◆ **Problem requirements**
Extract every line of the material that holds the string "from".

╭──

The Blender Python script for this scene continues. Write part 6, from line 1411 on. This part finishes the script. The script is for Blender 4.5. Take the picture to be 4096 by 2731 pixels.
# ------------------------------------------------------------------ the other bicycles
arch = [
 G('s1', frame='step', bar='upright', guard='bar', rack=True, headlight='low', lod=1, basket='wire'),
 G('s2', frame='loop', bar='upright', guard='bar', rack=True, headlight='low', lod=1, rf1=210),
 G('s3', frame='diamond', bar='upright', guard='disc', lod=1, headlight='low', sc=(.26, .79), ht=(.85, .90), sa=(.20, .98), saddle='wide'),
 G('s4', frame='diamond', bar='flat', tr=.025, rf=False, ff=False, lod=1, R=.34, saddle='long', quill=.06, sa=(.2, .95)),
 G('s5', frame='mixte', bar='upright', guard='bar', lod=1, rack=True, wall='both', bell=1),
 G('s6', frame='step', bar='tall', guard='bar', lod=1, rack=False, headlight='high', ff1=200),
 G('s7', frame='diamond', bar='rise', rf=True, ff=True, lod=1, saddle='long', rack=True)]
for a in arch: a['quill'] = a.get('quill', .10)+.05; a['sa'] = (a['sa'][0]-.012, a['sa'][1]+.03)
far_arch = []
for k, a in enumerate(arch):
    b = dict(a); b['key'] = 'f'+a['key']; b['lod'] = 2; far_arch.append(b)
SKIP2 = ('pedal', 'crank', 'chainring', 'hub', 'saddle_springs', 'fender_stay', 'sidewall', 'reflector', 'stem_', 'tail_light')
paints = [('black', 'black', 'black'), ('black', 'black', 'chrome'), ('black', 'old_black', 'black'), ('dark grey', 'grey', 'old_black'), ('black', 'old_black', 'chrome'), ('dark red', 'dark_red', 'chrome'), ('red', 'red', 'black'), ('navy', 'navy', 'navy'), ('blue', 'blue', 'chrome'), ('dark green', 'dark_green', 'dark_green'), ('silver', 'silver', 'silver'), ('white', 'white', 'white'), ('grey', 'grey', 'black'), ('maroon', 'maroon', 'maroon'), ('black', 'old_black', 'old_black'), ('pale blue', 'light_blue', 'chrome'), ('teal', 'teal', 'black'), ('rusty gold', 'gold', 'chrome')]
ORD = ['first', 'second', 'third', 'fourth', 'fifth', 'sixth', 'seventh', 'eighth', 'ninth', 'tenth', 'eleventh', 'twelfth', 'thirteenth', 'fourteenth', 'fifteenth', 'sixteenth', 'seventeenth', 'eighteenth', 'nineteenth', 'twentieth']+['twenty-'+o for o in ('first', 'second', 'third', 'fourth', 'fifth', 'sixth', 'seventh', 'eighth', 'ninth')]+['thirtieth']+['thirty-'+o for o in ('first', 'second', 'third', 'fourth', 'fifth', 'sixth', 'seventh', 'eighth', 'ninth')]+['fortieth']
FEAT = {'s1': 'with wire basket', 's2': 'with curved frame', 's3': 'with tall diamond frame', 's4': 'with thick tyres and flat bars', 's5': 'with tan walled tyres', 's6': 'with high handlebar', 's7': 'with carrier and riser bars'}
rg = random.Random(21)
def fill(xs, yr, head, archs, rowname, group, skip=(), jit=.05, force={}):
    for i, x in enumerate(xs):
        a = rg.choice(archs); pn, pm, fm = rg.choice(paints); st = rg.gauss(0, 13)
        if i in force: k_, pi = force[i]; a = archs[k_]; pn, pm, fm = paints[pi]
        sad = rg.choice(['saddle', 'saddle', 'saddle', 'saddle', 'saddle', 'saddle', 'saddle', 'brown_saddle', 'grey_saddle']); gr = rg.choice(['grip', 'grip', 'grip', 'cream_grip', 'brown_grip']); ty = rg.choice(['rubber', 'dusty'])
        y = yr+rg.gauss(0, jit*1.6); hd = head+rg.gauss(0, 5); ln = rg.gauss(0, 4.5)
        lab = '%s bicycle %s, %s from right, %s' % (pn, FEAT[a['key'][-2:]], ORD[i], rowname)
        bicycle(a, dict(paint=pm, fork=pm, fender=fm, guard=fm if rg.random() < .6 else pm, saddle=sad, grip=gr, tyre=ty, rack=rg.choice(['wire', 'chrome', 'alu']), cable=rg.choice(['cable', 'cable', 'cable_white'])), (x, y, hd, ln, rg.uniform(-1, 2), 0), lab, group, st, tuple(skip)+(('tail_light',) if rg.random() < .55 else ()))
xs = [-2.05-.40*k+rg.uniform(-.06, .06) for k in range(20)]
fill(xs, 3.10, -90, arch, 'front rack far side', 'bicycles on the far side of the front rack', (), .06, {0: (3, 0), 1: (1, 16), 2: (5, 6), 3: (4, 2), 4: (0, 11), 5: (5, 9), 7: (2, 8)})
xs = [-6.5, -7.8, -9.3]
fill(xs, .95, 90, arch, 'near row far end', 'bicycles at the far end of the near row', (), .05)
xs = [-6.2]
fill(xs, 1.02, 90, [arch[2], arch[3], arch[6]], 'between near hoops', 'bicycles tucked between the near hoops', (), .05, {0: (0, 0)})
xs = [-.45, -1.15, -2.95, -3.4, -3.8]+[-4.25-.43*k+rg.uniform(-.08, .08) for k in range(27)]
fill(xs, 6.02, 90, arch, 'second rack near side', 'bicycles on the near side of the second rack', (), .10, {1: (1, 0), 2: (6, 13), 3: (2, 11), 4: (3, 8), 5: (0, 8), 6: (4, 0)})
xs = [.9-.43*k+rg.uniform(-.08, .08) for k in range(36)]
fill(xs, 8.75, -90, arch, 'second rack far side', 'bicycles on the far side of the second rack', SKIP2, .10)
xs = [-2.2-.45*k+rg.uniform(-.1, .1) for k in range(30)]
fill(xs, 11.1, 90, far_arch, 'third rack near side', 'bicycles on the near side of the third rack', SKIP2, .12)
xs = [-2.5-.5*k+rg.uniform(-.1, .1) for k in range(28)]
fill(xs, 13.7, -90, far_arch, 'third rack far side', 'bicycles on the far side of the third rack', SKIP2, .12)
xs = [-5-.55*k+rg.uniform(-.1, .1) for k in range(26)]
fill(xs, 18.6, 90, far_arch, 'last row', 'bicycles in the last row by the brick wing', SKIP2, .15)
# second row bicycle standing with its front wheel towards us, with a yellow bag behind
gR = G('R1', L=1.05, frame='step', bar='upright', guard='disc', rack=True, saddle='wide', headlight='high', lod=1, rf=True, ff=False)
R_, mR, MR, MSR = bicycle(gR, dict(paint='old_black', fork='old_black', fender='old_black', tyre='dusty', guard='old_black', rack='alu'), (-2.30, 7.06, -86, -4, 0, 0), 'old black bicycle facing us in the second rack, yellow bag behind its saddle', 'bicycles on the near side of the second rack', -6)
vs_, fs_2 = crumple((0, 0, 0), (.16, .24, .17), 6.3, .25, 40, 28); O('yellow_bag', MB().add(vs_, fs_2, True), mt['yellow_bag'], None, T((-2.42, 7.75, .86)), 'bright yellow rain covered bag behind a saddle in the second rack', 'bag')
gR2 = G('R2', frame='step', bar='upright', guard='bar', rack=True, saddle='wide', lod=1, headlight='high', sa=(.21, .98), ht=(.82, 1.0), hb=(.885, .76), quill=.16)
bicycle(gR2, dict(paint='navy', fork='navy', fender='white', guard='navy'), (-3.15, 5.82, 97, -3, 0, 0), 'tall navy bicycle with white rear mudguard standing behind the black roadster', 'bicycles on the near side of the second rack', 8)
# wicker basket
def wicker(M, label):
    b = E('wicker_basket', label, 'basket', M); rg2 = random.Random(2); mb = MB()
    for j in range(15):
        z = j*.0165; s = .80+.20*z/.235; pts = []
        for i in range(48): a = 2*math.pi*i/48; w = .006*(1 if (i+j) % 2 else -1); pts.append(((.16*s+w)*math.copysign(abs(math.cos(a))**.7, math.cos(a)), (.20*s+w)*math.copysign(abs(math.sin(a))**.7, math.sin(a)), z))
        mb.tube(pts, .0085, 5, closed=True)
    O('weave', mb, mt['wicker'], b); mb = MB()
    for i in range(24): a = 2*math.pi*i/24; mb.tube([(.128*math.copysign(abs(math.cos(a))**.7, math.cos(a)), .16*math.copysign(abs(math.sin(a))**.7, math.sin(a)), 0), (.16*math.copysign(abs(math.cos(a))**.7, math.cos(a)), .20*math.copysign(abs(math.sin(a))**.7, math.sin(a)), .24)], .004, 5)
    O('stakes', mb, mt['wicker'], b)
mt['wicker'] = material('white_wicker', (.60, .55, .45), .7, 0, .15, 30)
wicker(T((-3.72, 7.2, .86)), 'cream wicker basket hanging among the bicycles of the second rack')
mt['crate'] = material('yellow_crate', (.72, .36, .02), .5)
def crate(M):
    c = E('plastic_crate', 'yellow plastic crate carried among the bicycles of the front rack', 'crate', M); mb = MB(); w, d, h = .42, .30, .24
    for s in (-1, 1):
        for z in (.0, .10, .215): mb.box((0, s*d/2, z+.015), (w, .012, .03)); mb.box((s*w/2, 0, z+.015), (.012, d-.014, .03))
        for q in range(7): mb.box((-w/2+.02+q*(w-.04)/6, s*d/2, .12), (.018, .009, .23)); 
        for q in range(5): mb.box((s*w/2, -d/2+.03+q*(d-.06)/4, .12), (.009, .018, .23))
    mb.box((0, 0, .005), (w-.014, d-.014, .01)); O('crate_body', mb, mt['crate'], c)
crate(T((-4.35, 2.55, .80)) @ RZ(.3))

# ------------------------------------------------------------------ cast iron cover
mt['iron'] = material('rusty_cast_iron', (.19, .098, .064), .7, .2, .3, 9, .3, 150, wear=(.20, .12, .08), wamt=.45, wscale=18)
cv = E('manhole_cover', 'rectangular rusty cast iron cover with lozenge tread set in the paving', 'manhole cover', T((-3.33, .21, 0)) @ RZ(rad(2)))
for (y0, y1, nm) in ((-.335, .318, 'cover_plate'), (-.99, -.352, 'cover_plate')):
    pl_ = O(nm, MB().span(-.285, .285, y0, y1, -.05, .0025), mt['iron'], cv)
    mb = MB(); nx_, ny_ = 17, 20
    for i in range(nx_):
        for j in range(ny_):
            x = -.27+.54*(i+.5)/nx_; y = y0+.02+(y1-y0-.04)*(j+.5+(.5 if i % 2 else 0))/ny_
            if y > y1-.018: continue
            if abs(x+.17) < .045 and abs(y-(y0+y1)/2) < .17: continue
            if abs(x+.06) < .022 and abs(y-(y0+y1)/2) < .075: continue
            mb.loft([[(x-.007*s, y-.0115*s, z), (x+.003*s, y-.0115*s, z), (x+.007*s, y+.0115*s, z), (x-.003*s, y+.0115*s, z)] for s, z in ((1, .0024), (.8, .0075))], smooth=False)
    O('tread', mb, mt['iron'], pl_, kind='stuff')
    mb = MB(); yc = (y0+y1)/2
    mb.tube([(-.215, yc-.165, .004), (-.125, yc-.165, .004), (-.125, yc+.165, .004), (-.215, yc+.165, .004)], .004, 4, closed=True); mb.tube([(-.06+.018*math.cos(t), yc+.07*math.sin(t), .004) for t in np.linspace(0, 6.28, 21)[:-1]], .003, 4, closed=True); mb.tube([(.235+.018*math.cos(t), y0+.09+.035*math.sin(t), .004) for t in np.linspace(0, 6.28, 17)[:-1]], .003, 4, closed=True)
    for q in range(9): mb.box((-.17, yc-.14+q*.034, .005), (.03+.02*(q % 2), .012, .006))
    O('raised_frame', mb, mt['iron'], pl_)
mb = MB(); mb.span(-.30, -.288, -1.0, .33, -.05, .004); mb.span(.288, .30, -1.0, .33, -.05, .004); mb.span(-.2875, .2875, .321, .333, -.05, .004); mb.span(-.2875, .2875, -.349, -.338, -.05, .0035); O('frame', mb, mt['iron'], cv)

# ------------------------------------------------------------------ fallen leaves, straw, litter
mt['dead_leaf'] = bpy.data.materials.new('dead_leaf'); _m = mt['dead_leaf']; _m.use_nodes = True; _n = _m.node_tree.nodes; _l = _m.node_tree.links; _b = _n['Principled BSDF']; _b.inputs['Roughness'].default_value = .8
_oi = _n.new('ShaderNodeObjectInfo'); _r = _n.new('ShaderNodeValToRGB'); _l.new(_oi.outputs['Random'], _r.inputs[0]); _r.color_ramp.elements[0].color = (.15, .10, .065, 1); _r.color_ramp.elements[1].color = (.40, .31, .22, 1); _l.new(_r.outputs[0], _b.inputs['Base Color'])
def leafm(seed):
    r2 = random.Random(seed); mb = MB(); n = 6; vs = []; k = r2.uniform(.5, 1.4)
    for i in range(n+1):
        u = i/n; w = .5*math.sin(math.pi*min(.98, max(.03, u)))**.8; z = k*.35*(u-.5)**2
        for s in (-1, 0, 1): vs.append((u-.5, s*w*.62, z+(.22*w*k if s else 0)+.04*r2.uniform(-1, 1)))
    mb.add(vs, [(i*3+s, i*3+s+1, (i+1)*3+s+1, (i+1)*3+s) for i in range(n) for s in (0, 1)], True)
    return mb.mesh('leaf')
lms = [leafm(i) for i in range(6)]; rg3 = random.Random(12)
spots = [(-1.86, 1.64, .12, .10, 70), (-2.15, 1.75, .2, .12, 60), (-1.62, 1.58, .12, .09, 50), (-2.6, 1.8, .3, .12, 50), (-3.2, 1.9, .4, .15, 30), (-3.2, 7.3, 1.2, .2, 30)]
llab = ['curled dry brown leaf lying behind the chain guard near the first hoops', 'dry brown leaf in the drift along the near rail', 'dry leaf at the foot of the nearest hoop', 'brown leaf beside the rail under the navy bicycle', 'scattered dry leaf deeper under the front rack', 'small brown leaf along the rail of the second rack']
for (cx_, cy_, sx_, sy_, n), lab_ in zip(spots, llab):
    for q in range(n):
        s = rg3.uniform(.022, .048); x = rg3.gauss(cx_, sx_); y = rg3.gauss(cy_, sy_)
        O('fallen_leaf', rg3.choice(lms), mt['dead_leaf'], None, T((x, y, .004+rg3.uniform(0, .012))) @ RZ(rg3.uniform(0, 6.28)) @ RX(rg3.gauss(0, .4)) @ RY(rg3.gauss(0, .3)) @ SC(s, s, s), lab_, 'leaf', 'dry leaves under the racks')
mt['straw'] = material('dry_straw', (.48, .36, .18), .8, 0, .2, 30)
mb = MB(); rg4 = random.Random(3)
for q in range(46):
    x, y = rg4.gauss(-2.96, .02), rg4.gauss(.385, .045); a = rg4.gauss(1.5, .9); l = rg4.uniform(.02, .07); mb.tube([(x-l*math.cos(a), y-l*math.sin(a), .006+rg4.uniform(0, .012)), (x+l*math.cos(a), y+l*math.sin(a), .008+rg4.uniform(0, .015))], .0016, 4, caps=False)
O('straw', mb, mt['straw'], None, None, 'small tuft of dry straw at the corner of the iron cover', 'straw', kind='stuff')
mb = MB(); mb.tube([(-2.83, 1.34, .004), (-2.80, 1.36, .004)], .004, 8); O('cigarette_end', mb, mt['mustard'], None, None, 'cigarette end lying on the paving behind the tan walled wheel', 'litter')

╰──

◆ **Full answer**
The Blender Python script for this scene continues. Write part 6, from line 1411 on. This part finishes the script. The script is for Blender 4.5. Take the picture to be 4096 by 2731 pixels.
        lab = '%s bicycle %s, %s from right, %s' % (pn, FEAT[a['key'][-2:]], ORD[i], rowname)